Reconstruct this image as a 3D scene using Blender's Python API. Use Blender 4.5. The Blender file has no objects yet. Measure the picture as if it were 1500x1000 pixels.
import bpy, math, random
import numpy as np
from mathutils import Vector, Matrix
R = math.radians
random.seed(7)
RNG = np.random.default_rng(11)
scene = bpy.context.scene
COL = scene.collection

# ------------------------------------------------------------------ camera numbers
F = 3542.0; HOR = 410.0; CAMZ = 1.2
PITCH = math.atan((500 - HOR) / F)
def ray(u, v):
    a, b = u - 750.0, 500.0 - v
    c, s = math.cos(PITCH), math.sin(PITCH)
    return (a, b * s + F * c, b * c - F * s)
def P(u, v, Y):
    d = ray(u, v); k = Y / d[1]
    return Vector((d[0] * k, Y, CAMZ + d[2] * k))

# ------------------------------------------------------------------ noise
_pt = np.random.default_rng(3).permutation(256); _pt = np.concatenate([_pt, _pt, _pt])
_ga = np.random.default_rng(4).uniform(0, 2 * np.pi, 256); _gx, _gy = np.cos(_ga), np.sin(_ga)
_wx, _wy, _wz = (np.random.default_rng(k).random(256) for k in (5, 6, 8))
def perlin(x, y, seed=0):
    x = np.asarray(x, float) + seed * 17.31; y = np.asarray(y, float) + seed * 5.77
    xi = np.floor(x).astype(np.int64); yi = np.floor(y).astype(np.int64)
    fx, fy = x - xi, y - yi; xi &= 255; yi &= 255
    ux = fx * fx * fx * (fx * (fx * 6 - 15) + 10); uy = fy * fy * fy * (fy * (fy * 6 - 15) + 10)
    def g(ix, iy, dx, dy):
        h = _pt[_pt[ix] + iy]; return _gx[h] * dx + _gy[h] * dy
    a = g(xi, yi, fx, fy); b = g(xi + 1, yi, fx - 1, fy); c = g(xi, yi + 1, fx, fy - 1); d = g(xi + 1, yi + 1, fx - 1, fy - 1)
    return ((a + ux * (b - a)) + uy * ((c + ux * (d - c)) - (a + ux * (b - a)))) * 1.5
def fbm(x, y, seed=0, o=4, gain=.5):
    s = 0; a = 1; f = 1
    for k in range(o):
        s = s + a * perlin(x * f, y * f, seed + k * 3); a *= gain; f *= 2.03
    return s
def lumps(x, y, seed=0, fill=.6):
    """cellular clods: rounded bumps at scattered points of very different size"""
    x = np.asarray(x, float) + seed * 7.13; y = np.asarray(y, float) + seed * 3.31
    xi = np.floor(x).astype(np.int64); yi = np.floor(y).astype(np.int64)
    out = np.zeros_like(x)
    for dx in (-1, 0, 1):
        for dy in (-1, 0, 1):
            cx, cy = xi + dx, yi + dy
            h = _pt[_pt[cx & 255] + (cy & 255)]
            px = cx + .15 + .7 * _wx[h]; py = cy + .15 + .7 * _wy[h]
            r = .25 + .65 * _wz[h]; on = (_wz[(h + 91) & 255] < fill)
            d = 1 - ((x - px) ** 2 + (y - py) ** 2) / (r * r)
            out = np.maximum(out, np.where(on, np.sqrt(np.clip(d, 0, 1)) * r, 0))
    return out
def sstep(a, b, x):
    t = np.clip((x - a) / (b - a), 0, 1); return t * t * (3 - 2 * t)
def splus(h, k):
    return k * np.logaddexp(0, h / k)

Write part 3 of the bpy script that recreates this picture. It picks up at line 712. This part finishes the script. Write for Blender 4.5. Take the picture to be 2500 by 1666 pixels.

==*==

Lines from the records above that hold "Blender" are the ones to list.

— The response —
Reconstruct this image as a 3D scene using Blender's Python API. Use Blender 4.5. The Blender file has no objects yet. Measure the picture as if it were 1500x1000 pixels.
Write part 3 of the bpy script that recreates this picture. It picks up at line 712. This part finishes the script. Write for Blender 4.5. Take the picture to be 2500 by 1666 pixels.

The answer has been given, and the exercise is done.